The observatory is the evolutionary result of many years of tweaking technology that most often was developed with altogether different applications in mind. “We started with cameras, and then began using the hyperspectral imaging and LiDAR combination in 2007,” Asner says. “The second-generation Carnegie Airborne Observatory is going to be in the works soon.”
“The whole process is based on increasing levels of technological mayhem,” Asner says, describing the madness behind his methods. “Hardware is hard, but ecology is even harder. Driving everything is ecology.”
Sustainability
“What is the sustainability of Hawai`i’s protected areas – against invasive species, land use changes, and climate change? How sustainable are these reserves?” he continued. “What is the efficacy of the work that is being done to protect them?”

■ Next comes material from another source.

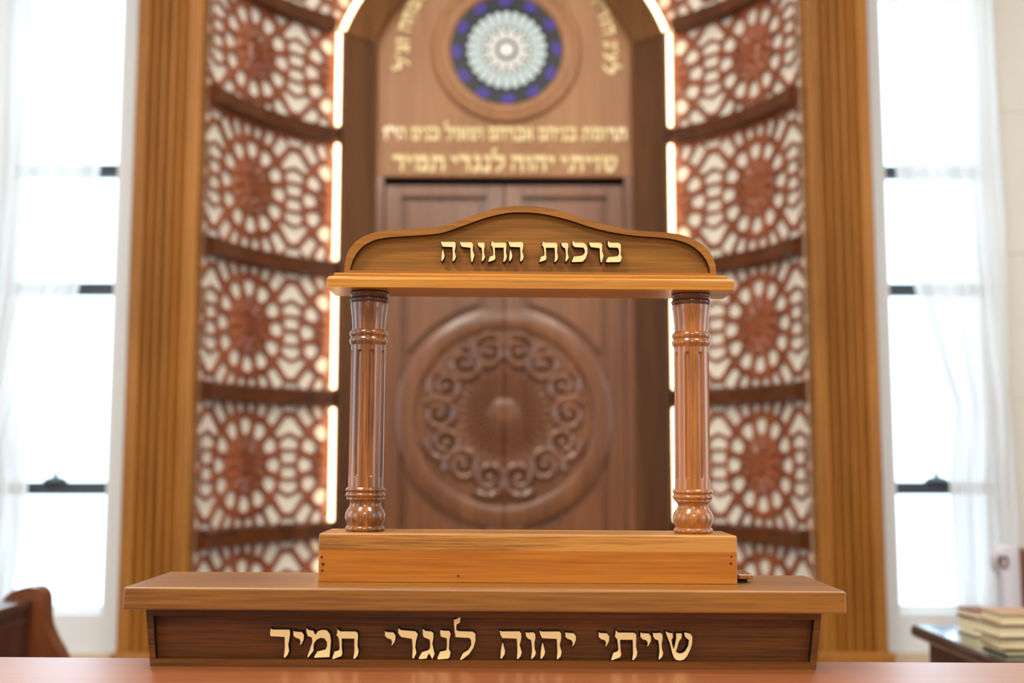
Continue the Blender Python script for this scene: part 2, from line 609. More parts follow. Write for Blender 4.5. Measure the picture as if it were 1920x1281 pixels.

Using the airborne observatory, Asner and his team are able in hours to generate answers to questions that it would take months or years to resolve with traditional ground-based surveys. The observatory can map 20 acres per second, at a resolution of 1 meter. With Asner’s maps, land managers can obtain near real-time information on what areas are vulnerable to invasion, where invasions are occurring, and where native forests are still intact.
Not that airborne surveys will replace old-fashioned field work. “We still need field measurements,” Asner says. “Even now, we spend more time in the forest than above it.
“But measuring some things on the ground is tough. Tree height, for example. That’s hard to do on the ground, but from the air, it’s a piece of cake.”
Also, it’s not yet possible to identify every species of weed from the air.
“The signatures of some species can vary,” Asner said. “Waiwi” – strawberry guava – “has a constant signature and is easy to map.
“Rubus, on the other hand” – blackberry – “has a variable signature, really variable. I think of it as sneaky. It can spread all over before it shows up in remote sensing. Morella faya is easy to spot, but Miconia is stealthy – until it gets to be a real problem.”
For these reasons and more, Asner said, “we’re careful not to oversell” the potential of airborne observing. “We’re still working on the science, in addition to management-related studies.”
It’s difficult work, with clouds playing havoc with scheduled surveys (the observatory needs clear skies). Conditions in the unpressurized aircraft require everyone aboard to wear oxygen masks. But Asner and the observatory are here for the long haul. The president of the Carnegie Institution has signed an agreement with the U.S. Forest Service, allowing the observatory to have office and lab space at the Hilo headquarters of the service’s Institute of Pacific Islands Forestry.
The observatory is collaborating with the state to map additional forest reserve areas on the Big Island. Recently, Asner and his team began working with Forest Service and Army staff at Pohakuloa Training Area as part of a Department of Defense restoration ecology project. “We’re trying to increase the extent and diversity of dry forest” in the Pohakuloa and Pu`u Wa`awa`a areas of the Big Island, Asner says. “We decided we could figure out where to do restoration work with the airborne observatory – mapping the woody plants, the fire fuel, topography.”
Although Asner’s work is still in its early stages, one thing has already become clear from his surveys: “The best forests we still see are surrounded by `a`a flows. As Rick Warshauer says, `a`a is the friend of the forest.”